If the raw and painful lessons learned from the debacle over implosion of TWS under Alec Marr have not penetrated the conscience of those heading up and behind the scenes of these two groups regardless of what side they might be on, then they had better listen to the warnings from the ‘rank and file’. All is not sweet on the organic farm and the animals are ‘not happy’.
Autocratic styles of management do not sit comfortably with many people who have had a long engagement as community volunteers and unpaid activists across Tasmania. Even more so for those whose lives may have been so devastatingly affected by appalling Government mismanagement of forest policy and practices over several decades.
Does TWS and ET Inc. want to be charged with the same offences as Kevin Rudd, or do they want to see a rebellious membership topple their own leadership for lack of listening to their own people?
The musings of a possible ‘Forest Roundtable’ has done more to divide the environment movement as a whole than any other issue in recent years. Within the environment movement there are many people backing this process who have been working for over three decades on ‘forest’ issues in an attempt to save the native forests in Tasmania. The position on the vast estates of plantations remains vexed and yet community voices are being sidelined or ignored.
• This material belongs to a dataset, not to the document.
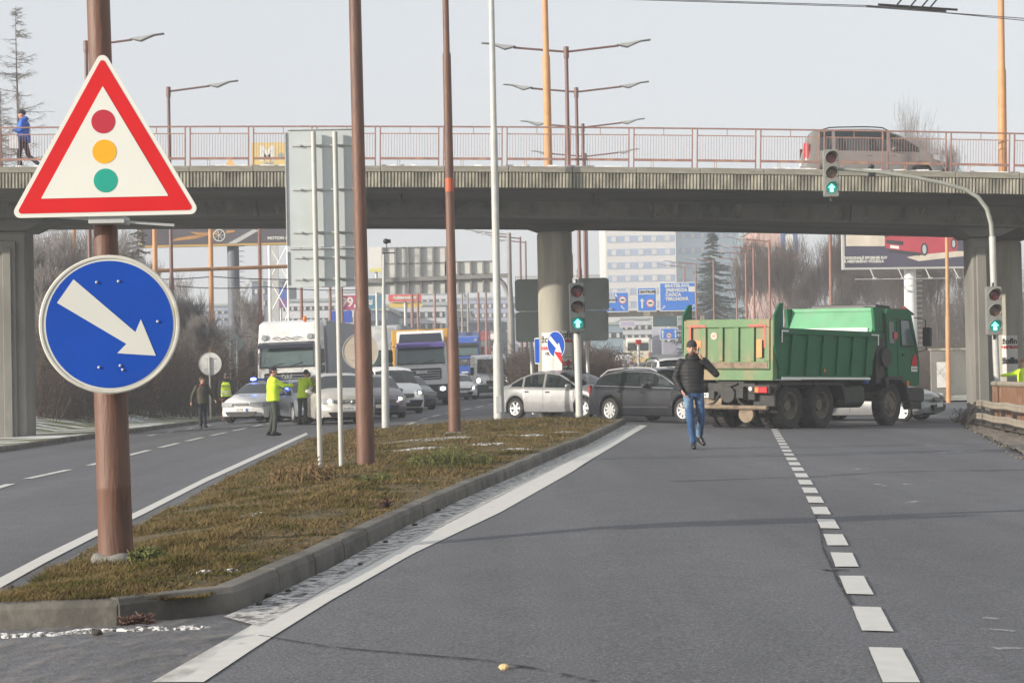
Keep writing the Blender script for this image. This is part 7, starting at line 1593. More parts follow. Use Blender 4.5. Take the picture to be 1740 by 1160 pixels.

Where is the mandate from which these two groups speak for so many?
What permission do they have to represent them in the decision-making process in any negotiations (formal or informal) with forest industry representatives?
Has ET Inc. ceased to be a ‘representative’ environment council? Maybe it can embrace a name change to TOTAL ENVIRONMENT CENTRE?
From the ET Inc. website: “Environment Tasmania is a not-for-profit conservation council that is structured to ensure its clear independence and apolitical nature, its fair decision-making processes, its accountability to its member conservation groups, and its adherence to the goals of the protection, conservation and rehabilitation of Tasmania’s natural environment.”
ET Inc. receives base funding from Commonwealth government as Tasmanian peak conservation council.
ET Inc. and TWS need to go back to their respective members and have the discussions that have not taken place. Without these discussions there can be neither the trust in the process nor in the terms of any future negotiations.
When the pre-election new group, Our Common Ground was established last September there was a commitment to have community dialogue on ending the forest war. But did it happen?
Time passes and the forest chaos continues.
Achieving consensus is important, but what is the process?
Let the community discussions begin! Allow all the environmental groups to have a thorough debate on the issues before reaching a consensus position. Diversity and dissent are the hallmark of healthy, resilient natural ecologies as they should be the hallmark of human communities. Without them we are lost.
The time for timidity and secretiveness should be over – seize the day or lose it!
In politics it is easy to propose plans and solutions, but without the knowledge & skills, they can appear as transient dreams. To make real headway in these matters are extraordinarily difficult. This was the lesson Kevin Rudd has just been taught. I hope it is a lesson TWS and ET Inc. are not too late to learn also.